For the Army’s Future Vertical Lift platforms, the Future Attack Reconnaissance Aircraft and Future Long Range Assault Aircraft (FLRAA), officials are working on the Aviation Mission Common Server (AMCS) to function as the “MOSA-compliant, digital backbone” to enable rapid technology insertion.
Col. Johnathan Frasier, project manager for Aviation Mission Systems and Architecture, told reporters AMCS is entering a critical design review period and will be demonstrated later this year.
For a platform such as FLRAA, AMCS will allow for “plug and play” of capabilities that will increase competition for next-generation subsystems and potentially drive down costs in the long-term, according to Col. David Phillips, the program’s project manager.
“MOSA for is, really, is foundational. We know that FLRAA needs to be upgradeable over time. It has to be modular from the very beginning,” Phillips said. “It will also open the aperture for additional competition in the future. We see that as a great outcome for the Army and the FLRAA program, specifically.

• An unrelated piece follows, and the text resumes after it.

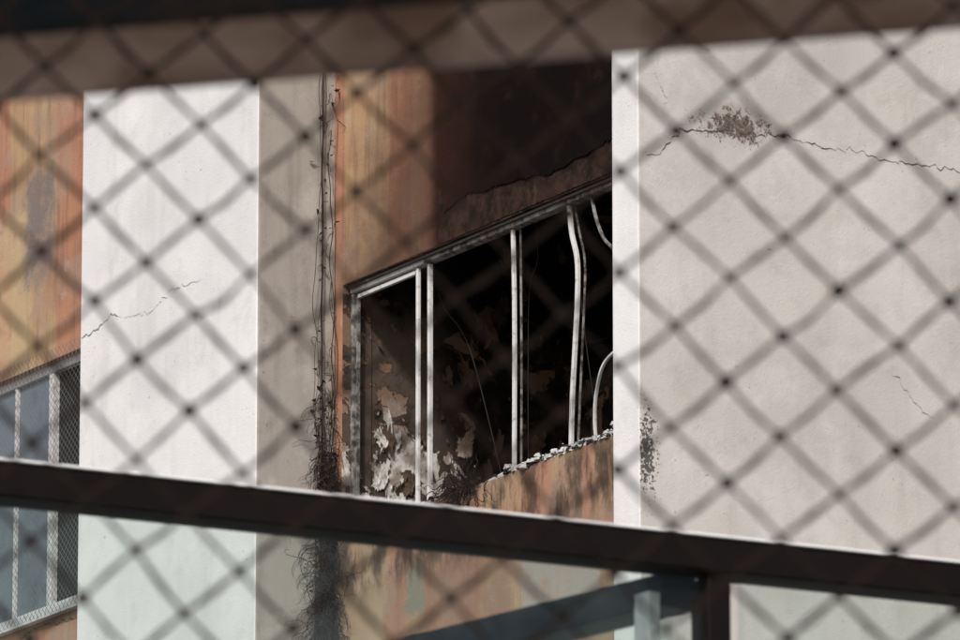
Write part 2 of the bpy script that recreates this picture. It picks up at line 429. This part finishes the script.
flakes('peeled_flakes_pale', 50, lambda r: (FX+r.random()*.01, .20+abs(r.gauss(0, .09)), min(-.15, r.gauss(-.48, .2))), MAT['flake'], .005, .045, 11)
flakes('peeled_flakes_burnt', 80, lambda r: (FX+r.random()*.01, r.uniform(.2, 1.5), r.uniform(-1.0, .5)), MAT['flaked'], .008, .07, 12)
flakes('peeled_flakes_mid', 45, lambda r: (FX+r.random()*.01, r.uniform(.5, 1.0), r.gauss(-.60, .18)), MAT['flake'], .003, .028, 14)

gx = 2.295
crack('slab_crack', [(gx, -.466, .296), (gx, -.36, .31), (gx, -.231, .459), (gx, -.10, .47), (gx, .10, .505)], .0055, MAT['crack'], B, 'x', 1)
crack('slab_crack_b', [(gx, .10, .50), (gx, .25, .50), (gx, .40, .521), (gx, .52, .50), (gx, .673, .482), (gx, .8, .51), (gx, 1.0, .47), (gx, 1.3, .49), (gx, 2.3, .46)], .0032, MAT['crack'], B, 'x', 2)
crack('hair_a', [(gx, 1.0, -.62), (gx, 1.08, -.66), (gx, 1.15, -.76), (gx, 1.3, -.85)], .0025, MAT['crackl'], B, 'x', 3)
crack('hair_b', [(gx, -.35, .85), (gx, -.38, .72), (gx, -.31, .6), (gx, -.34, .5)], .002, MAT['crackl'], B, 'x', 4)
crack('pier_crack', [(-3.50, -.48, .60), (-3.36, -.48, .585), (-3.12, -.48, .65), (-3.02, -.48, .60)], .0055, MAT['crackl'], B, 'y', 6)
crack('pier_crack_b', [(-3.02, -.48, .60), (-2.7, -.48, .56), (-2.45, -.48, .64), (-2.1, -.48, .62)], .0028, MAT['crackl'], B, 'y', 9)
crack('wall_crack', [(-5.6, 0, -.78), (-5.2, 0, -.83), (-4.9, 0, -.77), (-4.3, 0, -.8)], .006, MAT['crack'], B, 'y', 7)

def window_net():
    V = []; F = []; s = .03
    a0, a1, b0, b1 = -7.35, -3.9, -.74, .82
    w = .0018
    def strip(p, q):
        b = len(V); d = (q-p).normalized(); n = Vector((-d.z, 0, d.x))*w
        V.extend([p-n, p+n, q+n, q-n]); F.append((b, b+1, b+2, b+3))
    H = b1-b0; k = a0-H
    while k < a1:
        for sg in (1, -1):
            z0 = b0 if sg == 1 else b1
            t0 = max(0, a0-k); t1 = min(H, a1-k)
            if t1 > t0:
                strip(Vector((k+t0, -.055-(.001 if sg > 0 else 0), z0+sg*t0)), Vector((k+t1, -.055-(.001 if sg > 0 else 0), z0+sg*t1)))
        k += s*1.5
    mesh('window_net', V, F, MAT['netw'], B)
window_net()

def climber():
    rnd = random.Random(21); L = []
    for s in range(13):
        x = -1.50+rnd.uniform(.0, .03); y = -rnd.uniform(.01, .13)
        z = rnd.uniform(1.0, 2.6) if s < 5 else rnd.uniform(-.5, .6)
        if s == 0: z = 2.6  # first strand is a nearly straight dark cable down the inner corner
        P = []; ph = rnd.random()*50; end = -3.2
        while z > end:
            k = mn.noise(Vector((z*1.3, ph, 0))); k2 = mn.noise(Vector((z*4, ph, 4)))
            am = 0.15 if s == 0 else 1
            P.append((x+am*(.03*k+.008*k2)+.012, min(-.006, y+am*(.035*k2-.07*k)), z)); z -= .035
        r = .0055 if s == 0 else rnd.uniform(.0010, .0028); L.append((P, r, r*.8))
    for s in range(640):
        u = rnd.random()
        if u < .38: z = rnd.gauss(-.60, .22); sp = 1.0
        elif u < .90: z = rnd.gauss(-1.35, .28); sp = 1.7
        else: z = rnd.uniform(-1.5, 1.7); sp = .6
        p = Vector((-1.48+rnd.uniform(-.02, .04), -rnd.uniform(.01, .12), z)); P = [tuple(p)]
        d = Vector((rnd.uniform(-.3, 1), rnd.uniform(-1, .3), rnd.uniform(-1.4, .4))).normalized()
        for k in range(rnd.randint(5, 13)):
            d = (d+Vector((rnd.gauss(0, .4), rnd.gauss(0, .4), rnd.gauss(-.2, .4)))).normalized()
            p = p+d*.018*sp
            p.x = max(p.x, -1.50); p.y = min(p.y, -.006); P.append(tuple(p))
        L.append((P, rnd.uniform(.0012, .0030), .0008))
    tubes('stems_and_cable', L, MAT['vine'], V0)
    V = []; F = []
    for s in range(460):
        z = rnd.gauss(-.60, .22) if rnd.random() < .45 else rnd.gauss(-1.35, .28)
        if s % 14 == 0: z = rnd.uniform(-.2, 1.7)
        c = Vector((-1.48+rnd.uniform(-.02, .06), -rnd.uniform(.01, .14), z)); q = rnd.uniform(.005, .016)
        b = len(V)
        for k in range(4):
            V.append(c+Vector((rnd.gauss(0, q), rnd.gauss(0, q), rnd.gauss(0, q))))
        F += [(b, b+1, b+2), (b, b+2, b+3)]
    mesh('leaves', V, F, MAT['vine'], V0)
V0 = empty('dead_climbing_plant', O, -PHI)
climber()
def wires():
    rnd = random.Random(5); L = []
    for s in range(70):
        p = Vector((rnd.gauss(-.15, .10), -.02, -.90+rnd.uniform(-.02, .05))); P = [tuple(p)]
        d = Vector((rnd.gauss(0, 1), -.3, rnd.gauss(0, .6))).normalized()
        for k in range(12):
            d = (d+Vector((rnd.gauss(0, .6), rnd.gauss(0, .3), rnd.gauss(-.05, .5)))).normalized()
            p = p+d*.02; p.y = min(max(p.y, -.09), -.012); P.append(tuple(p))
        L.append((P, .003, .0015))
    for s in range(7):
        u0 = rnd.uniform(-1.1, 1.6); u1 = u0+rnd.uniform(-.5, .6)
        L.append(([tuple(q) for q in spline([(u0, .3, 1.04), (u0+.05, .32, .4), ((u0+u1)/2, .4, -.1+rnd.uniform(-.2, .3)), (u1, .5, -.9)], 8)], .004, .003))
    tubes('charred_wiring', L, MAT['wire'], B)
wires()

# ---------------------------------------------------------------- glass balustrade terrace
RHO = math.radians(25.8)
G = empty('glass_balustrade', (0, 10, 0), RHO)
zr = EYE+10*math.tan(math.radians(12.66))
boxes('top_rail', [(-4, 4, -.03, .03, zr-.022, zr+.022)], MAT['steel'], G, bev=.003)
boxes('rail_highlight', [(-4, 4, -.034, .034, zr+.0225, zr+.0260)], MAT['hilite_post'], G, bev=.001)  # thin pale strip painted in as the highlight along the rail's top edge
boxes('glass_panel', [(-3.98, .318, -.006, .006, zr-1.05, zr-.025), (.375, 3.98, -.006, .006, zr-1.05, zr-.025)], MAT['glass'], G)
boxes('post', [(.318, .352, -.02, .03, zr-1.15, zr-.025), (-3.99, -3.95, -.02, .03, zr-1.15, zr-.025), (3.95, 3.99, -.02, .03, zr-1.15, zr-.025)], MAT['steel'], G, bev=.003)
R2 = empty('return_side'); R2.parent = G
R2.location = (.315, .055, 0); R2.rotation_euler[2] = math.radians(40)-RHO
boxes('return_rail', [(-.03, .03, .0, 3.2, zr-.056, zr-.012)], MAT['steel2'], R2, bev=.003)
boxes('return_glass', [(-.005, .005, .02, 3.2, zr-1.05, zr-.058)], MAT['glass'], R2)
boxes('return_post', [(-.052, -.034, .0, .03, zr-1.15, zr-.04)], MAT['hilite_post'], R2)
T = empty('terrace_deck', (0, 10, 0), RHO)
boxes('deck_slab', [(-4.1, 4.1, -.1, 4, zr-1.4, zr-1.15)], MAT['slab'], T, bev=.01)
boxes('deck_columns', [(x, x+.3, y, y+.3, 0, zr-1.4) for x in (-3.9, 3.6) for y in (.1, 3.5)], MAT['slab'], T)

# ---------------------------------------------------------------- viewer's balcony (open, roofed)
PS = math.radians(15.5)
K = empty('balcony', (0, 0, 0), -PS)
D = 3.37
boxes('floor_slab', [(-2.2, 2.2, -1.6, D+.2, 2.8, 3.0)], MAT['plaster'], K)
boxes('columns', [(x, x+.2, y, y+.2, 0, 6.0) for x in (-2.4, 2.2) for y in (-1.8, D)], MAT['plaster'], K)
boxes('ceiling_slab', [(-2.4, 2.4, -1.8, D+.2, 6.0, 6.2)], MAT['plaster'], K)
boxes('lintel', [(-2.2, 2.2, D+.048, D+.066, 5.6485, 5.80), (-2.2, 2.2, D+.048, D+.2, 5.80, 6.0)], MAT['lintel'], K)
boxes('wood_batten', [(-2.2, 2.2, D+.035, D+.052, 5.6185, 5.6475)], MAT['batten'], K, bev=.004)
boxes('parapet', [(-2.2, 2.2, D+.05, D+.15, 3.0, 3.9), (-2.35, -2.25, -1.6, D, 2.8, 3.9), (2.25, 2.35, -1.6, D, 2.8, 3.9)], MAT['plaster'], K)

def netmesh():
    NN = empty('safety_net', (0, 0, 0), -PS)
    hx, hz = .0254, .0228
    zc = 5.487
    i0, i1 = -86, 86
    pts = {}
    rnd = random.Random(2)
    for i in range(i0, i1+1):
        for j in range(-115, 30):
            if (i+j) % 2: continue
            x = i*hx-.0075; z = zc+j*hz-.178*(x-.12)-.023
            if z > 5.98 or z < 3.0: continue
            n = Vector((x*2.2, z*2.2, 0))
            x += .010*mn.noise(n)+rnd.gauss(0, .0009)
            z += .008*mn.noise(n+Vector((9, 3, 1)))+rnd.gauss(0, .0009)
            pts[(i, j)] = Vector((x, D+.006*mn.noise(n*2), z))
    L = []
    for (i, j), p in pts.items():
        for dj in (1, -1):
            q = pts.get((i+1, j+dj))
            if q is None: continue
            g = rnd.gauss(0, .0007)
            for sg in (1, -1):
                md = (p+q)/2+Vector((rnd.gauss(0, .0004), 0, -.0008+g+sg*.0010))
                L.append(([p, md, q], .00096, .00096))
    tubes('mesh_threads', L, MAT['net'], NN, sides=4)
    import bmesh
    bm = bmesh.new(); bmesh.ops.create_icosphere(bm, subdivisions=1, radius=1)
    kv = np.array([v.co[:] for v in bm.verts]); kf = np.array([[v.index for v in f.verts] for f in bm.faces]); bm.free()
    P = np.array([p[:] for p in pts.values()]); n = len(P)
    sc = np.array([.0036, .0028, .0034])
    VV = (P[:, None, :]+kv[None]*sc*np.random.RandomState(1).uniform(.8, 1.2, (n, 1, 1))).reshape(-1, 3)
    FF = (kf[None]+(np.arange(n)*len(kv))[:, None, None]).reshape(-1, 3)
    mesh('knots', VV.tolist(), FF.tolist(), MAT['net'], NN, smooth=True)
netmesh()

# ---------------------------------------------------------------- ground
def sheet(name, x0, x1, y0, y1, z, mat):
    return mesh(name, [(x0, y0, z), (x1, y0, z), (x1, y1, z), (x0, y1, z)], [(0, 1, 2, 3)], mat)
sheet('ground', -600, 600, -600, 600, 0, MAT['ground'])
sheet('road', -300, 300, 17, 25, .004, MAT['asphalt'])
boxes('pavement', [(-300, 300, 15, 17, 0.001, .13), (-300, 300, 25, 27, 0.001, .13)], MAT['paving'])
boxes('road_marking', [(x, x+2, 20.94, 21.06, .0075, .0085) for x in range(-60, 60, 5)], MAT['paint'])

# ---------------------------------------------------------------- light
s = Vector((-.22, -.75, .62)).normalized()
sun = bpy.data.lights.new('sun', 'SUN'); sun.energy = 2.8; sun.angle = math.radians(5); sun.color = (1, .97, .935)
so = bpy.data.objects.new('sun', sun); scene.collection.objects.link(so)
so.rotation_euler = s.to_track_quat('Z', 'Y').to_euler(); so.location = (0, -20, 40)
w = bpy.data.worlds.new('World'); scene.world = w; w.use_nodes = True
nt = w.node_tree; bg = nt.nodes['Background']; sky = nt.nodes.new('ShaderNodeTexSky'); sky.sky_type = 'NISHITA'
sky.sun_disc = False; sky.sun_elevation = math.asin(s.z); sky.sun_rotation = math.atan2(s.x, s.y)
sky.dust_density = 3
nt.links.new(sky.outputs[0], bg.inputs[0]); bg.inputs[1].default_value = .15

# ---------------------------------------------------------------- camera
cam = bpy.data.cameras.new('camera'); co = bpy.data.objects.new('camera', cam); scene.collection.objects.link(co)
co.location = (0, 0, EYE); co.rotation_euler = (math.pi/2+TH, 0, 0)
cam.lens = 300; cam.sensor_width = 36; cam.clip_end = 2000
cam.dof.use_dof = True; cam.dof.focus_distance = 42; cam.dof.aperture_fstop = 300/7.4
scene.camera = co
scene.view_settings.view_transform = 'Standard'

Really [it’s about] more efficient modifications, faster fielding of innovative capabilities, total lifecycle affordability and that right level of commonality for us.”
Pat Mason, the deputy PEO for Aviation, said open architecture would specifically allow the aviation enterprise to get after advanced data fusion capabilities and new radio and transport layer technologies for future communications.
“The very first space that we clearly see the ability to leverage something from across the PEO and into the enduring fleet is the applications we would use for the integration of those radios,” Mason said, adding open architecture is key to ensuring FVL advancements maintain pace with new upgrades out of the Army’s tactical network modernization initiative.